-- BEGIN --

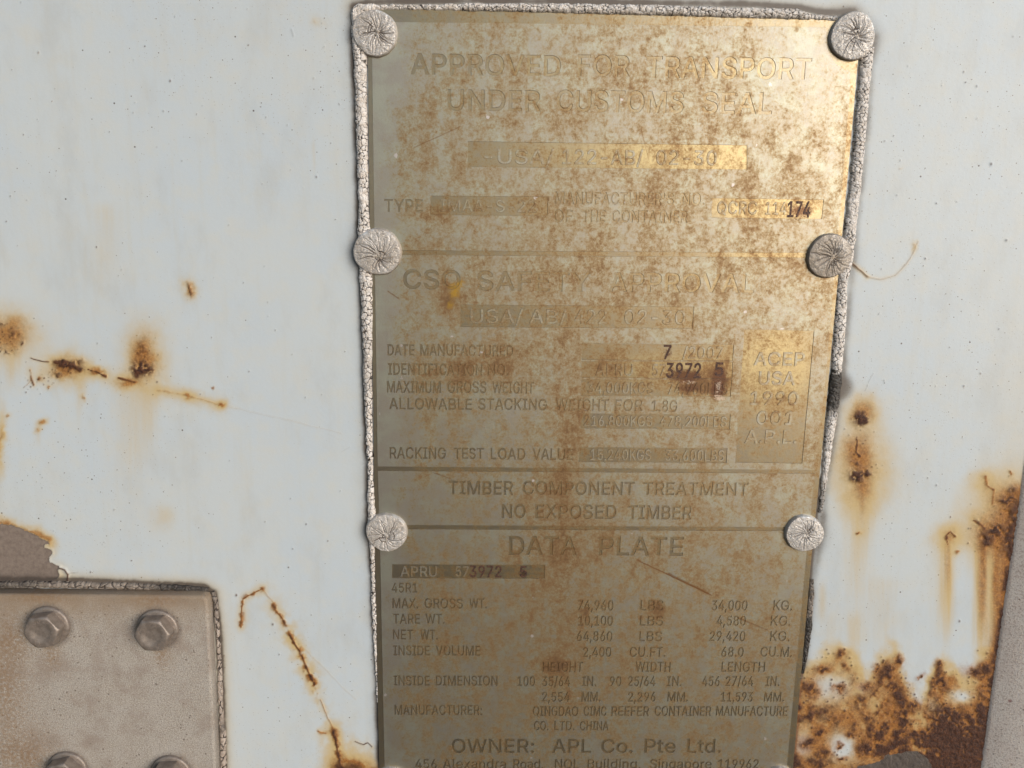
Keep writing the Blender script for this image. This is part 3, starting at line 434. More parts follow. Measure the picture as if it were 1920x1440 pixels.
def word_polys(s, x0, x1, yt, yb, bold=.16, h=H0):
    """glyph contours of a word fitted between photo columns x0..x1 with cap top yt and baseline yb (as measured at its middle)"""
    out_ = word_outline(s); a = min(p[:, 0].min() for g in out_ for p in g); b = max(p[:, 0].max() for g in out_ for p in g)
    k = float(np.interp(yb, *SLOPE)); xm = (x0 + x1) / 2
    sy = (yb - yt); sx = (x1 - x0) / (b - a); res = []
    for g in out_:
        sgn = 1 if area(max(g, key=lambda p: abs(area(p)))) > 0 else -1
        gl = []
        for P in g:
            Q = np.stack([(P[:, 0] - a) * sx, P[:, 1] * sy], -1)
            Q = thicken(Q, bold * (yb - yt) * .16, sgn)
            px = x0 + Q[:, 0]; py = yb - Q[:, 1] + k * (px - xm)
            px = px + (py - yb) * ((842 - px) / (8220 - py))      # lean the verticals with the plate
            gl.append(cur_pts(list(zip(px, py)), h))
        res.append(gl)
    return res
def winding(P, c):
    """winding number of closed contour P round each point of c"""
    a = P; b = np.roll(P, -1, 0); w_ = np.zeros(len(c), int)
    for (ax, ay), (bx, by) in zip(a, b):
        cr = (bx - ax) * (c[:, 1] - ay) - (by - ay) * (c[:, 0] - ax)
        w_ += ((ay <= c[:, 1]) & (by > c[:, 1]) & (cr > 0)).astype(int) - ((ay > c[:, 1]) & (by <= c[:, 1]) & (cr < 0)).astype(int)
    return w_
def relief(name, border, boxes, glyphs, z0, z1, slope, mat, parent):
    """flat face at height z1 with the glyphs cut through it (inside a box the box is cut and the glyphs stand);
    border None: only the glyphs stand. The cut edges slope down to z0. mm in, metres out."""
    from mathutils.geometry import delaunay_2d_cdt
    vs = []; es = []
    def addc(P):
        n0 = len(vs); n = len(P); vs.extend(Vector((float(p[0]), float(p[1]))) for p in P); es.extend((n0 + i, n0 + (i + 1) % n) for i in range(n))
    if border is not None: addc(border)
    for q in boxes: addc(q)
    for g in glyphs:
        for P in g: addc(P)
    v2, _, f2, _, _, _ = delaunay_2d_cdt(vs, es, [], 0, 1e-4, False)
    v2 = np.array([tuple(v) for v in v2]); f2 = np.array(f2); cen = v2[f2].mean(1)
    inl = np.zeros(len(cen), bool)
    for g in glyphs:
        al = np.concatenate(g); lo = al.min(0); hi = al.max(0); m = np.where(((cen > lo) & (cen < hi)).all(1))[0]
        if len(m):
            wsum = sum(winding(P, cen[m]) for P in g); inl[m] |= wsum != 0
    inb = np.zeros(len(cen), bool)
    for q in boxes: inb |= winding(q, cen) != 0
    up = (winding(border, cen) != 0) & (inl == inb) if border is not None else inl
    F = f2[up]
    e01 = v2[F[:, 1]] - v2[F[:, 0]]; e02 = v2[F[:, 2]] - v2[F[:, 0]]; fl = (e01[:, 0] * e02[:, 1] - e01[:, 1] * e02[:, 0]) < 0
    F[fl] = F[fl][:, ::-1]
    E = {}
    for f in F.tolist():
        for i in range(3): E[(f[i], f[(i + 1) % 3])] = 1
    bd = [(a, b) for (a, b) in E if (b, a) not in E]
    nrm = {}
    for a, b in bd:
        d = v2[b] - v2[a]; L_ = math.hypot(d[0], d[1]) + 1e-9; n = np.array([d[1], -d[0]]) / L_
        for k in (a, b): nrm[k] = nrm.get(k, 0) + n
    low = {}; verts = [(p[0], -z1 * 1000, p[1]) for p in v2]; faces = [tuple(f) for f in F.tolist()]
    for k, n in nrm.items():
        n = n / max(np.dot(n, n) ** .5, .5); low[k] = len(verts); q = v2[k] + n * slope; verts.append((q[0], -z0 * 1000, q[1]))
    nf = len(faces); faces += [(b, a, low[a], low[b]) for a, b in bd]
    used = sorted({i for f in faces for i in f}); mp = {k: i for i, k in enumerate(used)}
    me = bpy.data.meshes.new(name)
    me.from_pydata([(verts[k][0] * .001, verts[k][1] * .001, verts[k][2] * .001) for k in used], [], [tuple(mp[i] for i in f) for f in faces]); me.update()
    o = link(name, me, mat, parent, smooth=False)
    if name == 'engraved_panel':
        me.materials.append(mat_edge)
        for p in list(me.polygons)[nf:]: p.material_index = 1
    return o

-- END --

= Task to complete =
Copy every line of the data word for word, omitting the images.

= Task solution =
Keep writing the Blender script for this image. This is part 3, starting at line 434. More parts follow. Measure the picture as if it were 1920x1440 pixels.
def word_polys(s, x0, x1, yt, yb, bold=.16, h=H0):
    """glyph contours of a word fitted between photo columns x0..x1 with cap top yt and baseline yb (as measured at its middle)"""
    out_ = word_outline(s); a = min(p[:, 0].min() for g in out_ for p in g); b = max(p[:, 0].max() for g in out_ for p in g)
    k = float(np.interp(yb, *SLOPE)); xm = (x0 + x1) / 2
    sy = (yb - yt); sx = (x1 - x0) / (b - a); res = []
    for g in out_:
        sgn = 1 if area(max(g, key=lambda p: abs(area(p)))) > 0 else -1
        gl = []
        for P in g:
            Q = np.stack([(P[:, 0] - a) * sx, P[:, 1] * sy], -1)
            Q = thicken(Q, bold * (yb - yt) * .16, sgn)
            px = x0 + Q[:, 0]; py = yb - Q[:, 1] + k * (px - xm)
            px = px + (py - yb) * ((842 - px) / (8220 - py))      # lean the verticals with the plate
            gl.append(cur_pts(list(zip(px, py)), h))
        res.append(gl)
    return res
def winding(P, c):
    """winding number of closed contour P round each point of c"""
    a = P; b = np.roll(P, -1, 0); w_ = np.zeros(len(c), int)
    for (ax, ay), (bx, by) in zip(a, b):
        cr = (bx - ax) * (c[:, 1] - ay) - (by - ay) * (c[:, 0] - ax)
        w_ += ((ay <= c[:, 1]) & (by > c[:, 1]) & (cr > 0)).astype(int) - ((ay > c[:, 1]) & (by <= c[:, 1]) & (cr < 0)).astype(int)
    return w_
def relief(name, border, boxes, glyphs, z0, z1, slope, mat, parent):
    """flat face at height z1 with the glyphs cut through it (inside a box the box is cut and the glyphs stand);
    border None: only the glyphs stand. The cut edges slope down to z0. mm in, metres out."""
    from mathutils.geometry import delaunay_2d_cdt
    vs = []; es = []
    def addc(P):
        n0 = len(vs); n = len(P); vs.extend(Vector((float(p[0]), float(p[1]))) for p in P); es.extend((n0 + i, n0 + (i + 1) % n) for i in range(n))
    if border is not None: addc(border)
    for q in boxes: addc(q)
    for g in glyphs:
        for P in g: addc(P)
    v2, _, f2, _, _, _ = delaunay_2d_cdt(vs, es, [], 0, 1e-4, False)
    v2 = np.array([tuple(v) for v in v2]); f2 = np.array(f2); cen = v2[f2].mean(1)
    inl = np.zeros(len(cen), bool)
    for g in glyphs:
        al = np.concatenate(g); lo = al.min(0); hi = al.max(0); m = np.where(((cen > lo) & (cen < hi)).all(1))[0]
        if len(m):
            wsum = sum(winding(P, cen[m]) for P in g); inl[m] |= wsum != 0
    inb = np.zeros(len(cen), bool)
    for q in boxes: inb |= winding(q, cen) != 0
    up = (winding(border, cen) != 0) & (inl == inb) if border is not None else inl
    F = f2[up]
    e01 = v2[F[:, 1]] - v2[F[:, 0]]; e02 = v2[F[:, 2]] - v2[F[:, 0]]; fl = (e01[:, 0] * e02[:, 1] - e01[:, 1] * e02[:, 0]) < 0
    F[fl] = F[fl][:, ::-1]
    E = {}
    for f in F.tolist():
        for i in range(3): E[(f[i], f[(i + 1) % 3])] = 1
    bd = [(a, b) for (a, b) in E if (b, a) not in E]
    nrm = {}
    for a, b in bd:
        d = v2[b] - v2[a]; L_ = math.hypot(d[0], d[1]) + 1e-9; n = np.array([d[1], -d[0]]) / L_
        for k in (a, b): nrm[k] = nrm.get(k, 0) + n
    low = {}; verts = [(p[0], -z1 * 1000, p[1]) for p in v2]; faces = [tuple(f) for f in F.tolist()]
    for k, n in nrm.items():
        n = n / max(np.dot(n, n) ** .5, .5); low[k] = len(verts); q = v2[k] + n * slope; verts.append((q[0], -z0 * 1000, q[1]))
    nf = len(faces); faces += [(b, a, low[a], low[b]) for a, b in bd]
    used = sorted({i for f in faces for i in f}); mp = {k: i for i, k in enumerate(used)}
    me = bpy.data.meshes.new(name)
    me.from_pydata([(verts[k][0] * .001, verts[k][1] * .001, verts[k][2] * .001) for k in used], [], [tuple(mp[i] for i in f) for f in faces]); me.update()
    o = link(name, me, mat, parent, smooth=False)
    if name == 'engraved_panel':
        me.materials.append(mat_edge)
        for p in list(me.polygons)[nf:]: p.material_index = 1
    return o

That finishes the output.